Danielle Nilsen

Talkin’ ‘Bout the Way Things Change
secondhand fabric, deconstructed clothing, satin, felt, thread
approximately 14×17″
2020

About the Artist

Danielle Nilsen is an artist living and working in St. Louis, Missouri. She is also an elementary art teacher and mother to two little girls. She creates vibrant collages, fiber pieces, and paintings. Danielle works with found materials such as secondhand fabric and magazines to create collage compositions and “sewn paintings” that reference quilt patterns, other textiles, abstract painting, and the landscape (she began her art practice painting landscapes, roadscapes, and aerials). She also makes paintings that feature the colorful, playful, memory-laden textiles in her life, especially those associated with new motherhood and childhood. Much of her current work explores the themes of identity, lineage, legacy, femininity, and the domestic while also addressing formal concerns such as color, shape, pattern, and composition. She copes with change through creating; deconstructing old ways of living and reconstructing new ones one seam or fragment at a time; bit by bit and piece by piece.

www.daniellenilsen.com
@daniellenilsenart

Artist Statement

Hope and repair, deconstruction and reconstruction, new life and old histories, lineage and legacy. Danielle Nilsen’s vibrant collages and sewn paintings dance in conversation with these themes and with each other. In both, she uses found and foraged materials (such as traditionally feminine magazines, donated quilt scraps, and old clothing) to tell new stories. Bits and pieces are arranged improvisationally to create compositions that evoke a similarity to quilts. This functions as a symbol of the process of piecing together a life as well as a reference to the lineage of mothers and makers.
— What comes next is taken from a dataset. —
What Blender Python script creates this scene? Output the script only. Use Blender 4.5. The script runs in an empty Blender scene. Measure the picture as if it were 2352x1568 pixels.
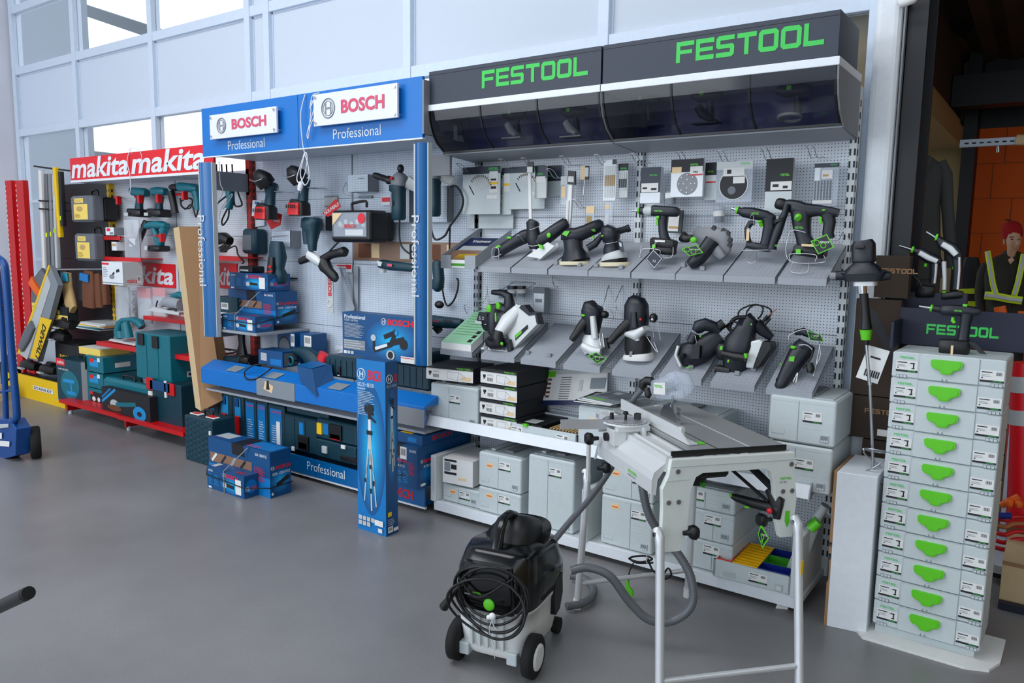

Nilsen is concerned first and foremost with the formal possibilities of color and shape that are discovered through an active process of making: collecting, cutting, sorting, arranging and rearranging, trimming, overlapping, joining, gluing, piecing, pressing, and so on. As color and pattern accumulate, an examination of the connections between part and whole, past and present, fragmentation and repair, simplicity and complexity, and randomness and control occurs.

Secondarily, she inevitably considers the socio-historical associations of working with textiles and textile-inspired processes, as well as the ecological implications of working with found/reclaimed materials.

What is more grounding than joining one piece to another to another to another, watching a new object grow in front of you? What is more meaningful than working with your hands? Taking disparate parts and forming a new whole? In a life that can feel fragmented, full of competing identities, desires, and responsibilities, it feels so good to create order and cohesion (even if it is illusory).